Wednesday, March 17, 2010

Montezuma Audubon Center - Wednesday Casual Photographers

Sandpiper Shallows

On this clear, bright St. Patrick’s Day morning, Naturalist Dave Spier conducted a photo walk around Montezuma Audubon Center (MAC).

This hands-on outdoor session demonstrated how to digitally document the plants, animals and habitats around the MAC.

At 9:00 AM, our group of five assembled inside the MAC foyer. After registration and explaining the day's activity, Dave led the group (Bob from Baldwinsville, Laurie from Ontario, NY, Gail from Utica, Anita from New York Mills and myself) out onto the grounds.

In the bird feeder area were a female downy woodpecker and a tufted titmouse. We walked on the trail toward the wood.

Trail Map

Before entering the wood, employing a tripod, Dave demonstrated how to photograph the typical path scene from another angle or position.

Upon entering the wood, Dave had the group circle around a tree to observe texture. Pointing out the advantage of side lighting.

Answering a question about white cards and gray cards, Dave noted that the palm of your hand is one stop brighter than gray. The use of the Histogram was also discussed.

While on the observation deck, a car drove between the Merganser Marsh and Sandpiper Shallows. Dave pointed out that it was the muskrat trapper.

Muskrat Mound


Before heading back into the wood, Carlton Gay, the trapper, and his wife visited with us. Carlton told of a fourteen pound female that he had captured this winter. According to Carlton the fur market is booming with China purchasing the pelts and reselling them to Russia and Italy.

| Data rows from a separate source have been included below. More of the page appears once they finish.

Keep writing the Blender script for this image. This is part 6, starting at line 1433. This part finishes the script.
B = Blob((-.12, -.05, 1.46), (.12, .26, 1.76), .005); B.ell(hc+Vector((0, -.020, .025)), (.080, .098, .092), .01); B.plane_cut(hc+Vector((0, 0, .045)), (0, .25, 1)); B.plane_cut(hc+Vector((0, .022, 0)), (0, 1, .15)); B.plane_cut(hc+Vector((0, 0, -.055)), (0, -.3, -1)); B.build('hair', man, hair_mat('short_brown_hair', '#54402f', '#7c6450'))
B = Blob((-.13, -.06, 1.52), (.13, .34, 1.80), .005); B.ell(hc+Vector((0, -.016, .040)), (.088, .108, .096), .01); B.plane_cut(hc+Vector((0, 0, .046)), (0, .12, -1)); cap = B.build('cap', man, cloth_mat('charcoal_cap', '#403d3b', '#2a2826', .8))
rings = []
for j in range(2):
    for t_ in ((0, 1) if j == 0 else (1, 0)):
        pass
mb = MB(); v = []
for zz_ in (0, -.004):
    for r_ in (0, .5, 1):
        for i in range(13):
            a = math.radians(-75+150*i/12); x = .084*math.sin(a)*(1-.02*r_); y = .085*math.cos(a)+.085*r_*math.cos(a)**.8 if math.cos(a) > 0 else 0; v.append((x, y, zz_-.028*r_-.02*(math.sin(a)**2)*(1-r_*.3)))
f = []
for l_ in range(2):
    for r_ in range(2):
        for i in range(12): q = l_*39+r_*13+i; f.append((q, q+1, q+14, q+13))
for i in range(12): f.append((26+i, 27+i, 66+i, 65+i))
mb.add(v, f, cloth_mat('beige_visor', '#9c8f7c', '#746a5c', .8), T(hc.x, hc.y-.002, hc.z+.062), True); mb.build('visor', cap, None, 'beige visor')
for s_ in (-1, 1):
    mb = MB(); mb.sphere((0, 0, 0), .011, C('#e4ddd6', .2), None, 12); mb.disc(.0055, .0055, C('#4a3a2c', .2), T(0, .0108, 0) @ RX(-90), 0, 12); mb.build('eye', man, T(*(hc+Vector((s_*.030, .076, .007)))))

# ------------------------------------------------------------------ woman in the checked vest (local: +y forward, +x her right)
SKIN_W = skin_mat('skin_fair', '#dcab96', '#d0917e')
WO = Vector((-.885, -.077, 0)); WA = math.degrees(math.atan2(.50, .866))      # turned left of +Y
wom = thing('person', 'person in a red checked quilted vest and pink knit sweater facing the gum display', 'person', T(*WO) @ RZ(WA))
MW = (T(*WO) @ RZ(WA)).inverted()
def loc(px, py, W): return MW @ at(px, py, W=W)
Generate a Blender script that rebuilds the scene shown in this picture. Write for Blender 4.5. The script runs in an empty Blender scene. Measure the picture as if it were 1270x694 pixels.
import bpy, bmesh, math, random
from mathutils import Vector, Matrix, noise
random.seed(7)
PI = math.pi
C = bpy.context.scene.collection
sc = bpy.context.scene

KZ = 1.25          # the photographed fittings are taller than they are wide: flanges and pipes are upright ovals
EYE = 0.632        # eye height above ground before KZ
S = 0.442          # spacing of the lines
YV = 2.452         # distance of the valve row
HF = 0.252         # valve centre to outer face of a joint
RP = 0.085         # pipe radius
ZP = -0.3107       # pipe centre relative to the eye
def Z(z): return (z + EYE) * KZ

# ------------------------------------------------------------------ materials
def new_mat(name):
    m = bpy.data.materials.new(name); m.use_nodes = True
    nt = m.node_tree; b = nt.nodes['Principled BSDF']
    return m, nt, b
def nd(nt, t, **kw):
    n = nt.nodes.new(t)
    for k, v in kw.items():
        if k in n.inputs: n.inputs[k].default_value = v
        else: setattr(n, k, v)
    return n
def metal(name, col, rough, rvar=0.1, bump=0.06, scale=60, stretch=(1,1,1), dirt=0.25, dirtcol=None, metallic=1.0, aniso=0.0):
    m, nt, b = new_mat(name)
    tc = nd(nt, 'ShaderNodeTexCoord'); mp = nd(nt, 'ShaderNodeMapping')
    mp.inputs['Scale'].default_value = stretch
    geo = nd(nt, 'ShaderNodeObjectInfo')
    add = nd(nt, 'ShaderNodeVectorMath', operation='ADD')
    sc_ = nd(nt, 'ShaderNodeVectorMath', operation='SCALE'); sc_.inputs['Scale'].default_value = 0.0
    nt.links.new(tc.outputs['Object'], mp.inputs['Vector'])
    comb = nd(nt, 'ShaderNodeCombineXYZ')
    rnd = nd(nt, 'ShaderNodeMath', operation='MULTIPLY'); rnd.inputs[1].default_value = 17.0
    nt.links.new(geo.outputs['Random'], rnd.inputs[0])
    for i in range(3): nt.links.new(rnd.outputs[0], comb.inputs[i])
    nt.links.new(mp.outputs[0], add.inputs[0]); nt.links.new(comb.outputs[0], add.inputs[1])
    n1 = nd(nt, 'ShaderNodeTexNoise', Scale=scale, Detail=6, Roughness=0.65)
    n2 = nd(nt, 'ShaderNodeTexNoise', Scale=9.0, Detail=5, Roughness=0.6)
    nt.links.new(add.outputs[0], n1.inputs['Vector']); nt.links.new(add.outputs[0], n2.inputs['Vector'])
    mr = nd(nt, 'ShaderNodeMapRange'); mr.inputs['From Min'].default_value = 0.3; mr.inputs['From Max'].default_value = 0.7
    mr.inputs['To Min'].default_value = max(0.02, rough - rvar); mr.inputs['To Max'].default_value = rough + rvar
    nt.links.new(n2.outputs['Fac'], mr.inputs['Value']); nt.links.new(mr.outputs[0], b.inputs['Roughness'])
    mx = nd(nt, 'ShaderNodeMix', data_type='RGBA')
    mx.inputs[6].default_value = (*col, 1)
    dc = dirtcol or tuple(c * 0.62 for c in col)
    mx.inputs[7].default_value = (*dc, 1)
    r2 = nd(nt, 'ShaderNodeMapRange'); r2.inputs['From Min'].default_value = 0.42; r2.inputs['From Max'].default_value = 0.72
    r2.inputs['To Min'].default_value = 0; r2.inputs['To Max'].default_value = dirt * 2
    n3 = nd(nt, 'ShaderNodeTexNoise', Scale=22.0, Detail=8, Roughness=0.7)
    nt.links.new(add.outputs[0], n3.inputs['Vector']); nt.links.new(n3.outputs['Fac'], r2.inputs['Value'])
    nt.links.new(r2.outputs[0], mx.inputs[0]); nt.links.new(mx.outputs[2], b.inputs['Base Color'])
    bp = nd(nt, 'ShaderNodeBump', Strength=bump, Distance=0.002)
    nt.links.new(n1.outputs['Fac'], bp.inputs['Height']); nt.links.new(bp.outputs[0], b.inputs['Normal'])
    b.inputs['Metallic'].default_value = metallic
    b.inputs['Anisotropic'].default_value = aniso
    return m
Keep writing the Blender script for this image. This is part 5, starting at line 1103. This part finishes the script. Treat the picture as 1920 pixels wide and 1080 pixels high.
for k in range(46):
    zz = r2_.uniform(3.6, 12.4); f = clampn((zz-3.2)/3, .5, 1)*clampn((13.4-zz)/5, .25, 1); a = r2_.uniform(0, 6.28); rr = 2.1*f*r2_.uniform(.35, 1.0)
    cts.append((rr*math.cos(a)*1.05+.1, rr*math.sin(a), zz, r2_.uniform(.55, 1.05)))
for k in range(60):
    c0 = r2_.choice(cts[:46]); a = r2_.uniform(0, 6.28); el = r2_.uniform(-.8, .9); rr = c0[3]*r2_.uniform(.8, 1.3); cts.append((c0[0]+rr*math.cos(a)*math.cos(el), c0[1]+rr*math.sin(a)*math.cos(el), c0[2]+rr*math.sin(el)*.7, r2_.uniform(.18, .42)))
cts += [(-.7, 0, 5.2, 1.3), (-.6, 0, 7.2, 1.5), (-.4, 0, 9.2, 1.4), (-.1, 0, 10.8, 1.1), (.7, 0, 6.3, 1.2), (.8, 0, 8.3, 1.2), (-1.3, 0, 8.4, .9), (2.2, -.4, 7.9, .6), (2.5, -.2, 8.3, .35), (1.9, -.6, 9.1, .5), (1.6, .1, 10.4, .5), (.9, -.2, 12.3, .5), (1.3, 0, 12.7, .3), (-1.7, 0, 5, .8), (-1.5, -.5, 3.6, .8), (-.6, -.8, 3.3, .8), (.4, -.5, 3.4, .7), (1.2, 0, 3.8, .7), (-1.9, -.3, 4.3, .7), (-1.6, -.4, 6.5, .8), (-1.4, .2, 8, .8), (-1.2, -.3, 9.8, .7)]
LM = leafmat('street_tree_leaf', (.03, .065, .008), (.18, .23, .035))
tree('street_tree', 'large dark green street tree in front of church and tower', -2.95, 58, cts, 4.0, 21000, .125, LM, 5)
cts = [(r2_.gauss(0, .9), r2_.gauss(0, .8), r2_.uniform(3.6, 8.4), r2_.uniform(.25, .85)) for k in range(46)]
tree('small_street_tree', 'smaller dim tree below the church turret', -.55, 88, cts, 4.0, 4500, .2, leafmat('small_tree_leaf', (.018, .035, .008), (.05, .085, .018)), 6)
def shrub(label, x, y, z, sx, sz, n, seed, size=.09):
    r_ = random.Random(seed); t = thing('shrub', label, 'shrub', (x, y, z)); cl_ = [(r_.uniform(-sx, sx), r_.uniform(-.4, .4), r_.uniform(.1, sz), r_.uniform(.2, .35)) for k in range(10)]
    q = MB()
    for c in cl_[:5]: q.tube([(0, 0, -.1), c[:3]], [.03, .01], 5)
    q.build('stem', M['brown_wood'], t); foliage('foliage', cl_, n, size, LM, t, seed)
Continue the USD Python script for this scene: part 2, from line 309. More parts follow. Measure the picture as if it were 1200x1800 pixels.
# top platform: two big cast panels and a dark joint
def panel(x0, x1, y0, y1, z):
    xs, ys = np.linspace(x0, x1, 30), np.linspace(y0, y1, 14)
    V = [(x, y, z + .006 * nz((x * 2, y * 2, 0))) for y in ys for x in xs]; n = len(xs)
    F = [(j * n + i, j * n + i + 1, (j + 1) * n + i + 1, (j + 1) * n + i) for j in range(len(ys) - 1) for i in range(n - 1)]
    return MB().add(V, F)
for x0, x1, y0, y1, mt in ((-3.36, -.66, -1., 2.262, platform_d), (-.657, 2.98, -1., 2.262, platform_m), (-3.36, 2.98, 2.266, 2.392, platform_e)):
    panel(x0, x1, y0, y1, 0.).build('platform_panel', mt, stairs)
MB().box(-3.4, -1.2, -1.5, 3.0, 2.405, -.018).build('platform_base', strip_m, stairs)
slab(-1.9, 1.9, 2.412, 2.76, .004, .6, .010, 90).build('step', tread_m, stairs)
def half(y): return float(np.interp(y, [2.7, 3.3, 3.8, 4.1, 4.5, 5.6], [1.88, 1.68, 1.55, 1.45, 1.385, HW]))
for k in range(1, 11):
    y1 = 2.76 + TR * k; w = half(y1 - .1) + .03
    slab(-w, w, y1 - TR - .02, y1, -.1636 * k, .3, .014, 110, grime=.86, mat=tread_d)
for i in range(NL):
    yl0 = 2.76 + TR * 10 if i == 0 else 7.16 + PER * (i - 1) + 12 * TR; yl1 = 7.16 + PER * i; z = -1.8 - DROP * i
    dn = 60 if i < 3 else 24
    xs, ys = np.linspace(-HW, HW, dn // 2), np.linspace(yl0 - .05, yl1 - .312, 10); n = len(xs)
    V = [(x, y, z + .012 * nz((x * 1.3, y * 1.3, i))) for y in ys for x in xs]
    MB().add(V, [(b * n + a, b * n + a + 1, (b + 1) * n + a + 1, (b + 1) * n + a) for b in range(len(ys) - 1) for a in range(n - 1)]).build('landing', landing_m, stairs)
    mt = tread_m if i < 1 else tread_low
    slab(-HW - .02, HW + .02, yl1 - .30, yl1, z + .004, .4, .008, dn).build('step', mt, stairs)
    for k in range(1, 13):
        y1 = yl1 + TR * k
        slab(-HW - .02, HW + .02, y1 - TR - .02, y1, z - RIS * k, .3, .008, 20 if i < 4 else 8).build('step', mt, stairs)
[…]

While photographing fern spores, Dave showed how to brace the fern stem with a stick, how to change the lens so as to avoid exposing the lens to large amount of dust, and how to limit the light using his coat. As an aside Dave noted that light will come through the viewfinder.

On the trail Anita drew our attention to a butterfly and Laurie pointed out a bird that was soaring outside the wood. It was a turkey vulture. Dave described the difference between a turkey vulture and an eagle.

Leaving the trail and venturing into a swampy area, Dave photographed an Eastern Skunk Cabbage. There was an abundance of this first Spring plant so we all took photos.

Also nearby was a stunted yellow birch.

Close by too woodpecker activity.

Back on the trail Dave mentioned in a landscape photo the eyes tend to go to the bright spot first. Dave then directed our attention toward an eastern hemlock tree which were catching the sunlight just right.

Where’s Dave?

Some of us continued our walk along Trumpeter Trail. The wetlands provided good opportunities to capture reflection. There were 6 turtles sunning themselves. Ring-necked Duck and Mallards were languishing in the marsh.

On our way back to the Center an immature eagle made several passes overhead. A great way to conclude a most pleasant morning walk.

Passed this building on my way home. Ah! Tonight's menu - Irish potatoes & a corned beef sandwich with cole slaw and Russian dressing.
Erin Go Bragh

1 comment:

The Northeast Naturalist said...

Thanks, Doug, for promoting the Montezuma Audubon Center. I posted a link to this page on the new Montezuma Birding Trail website [] because it gives people a sense of walking around the MAC in early spring.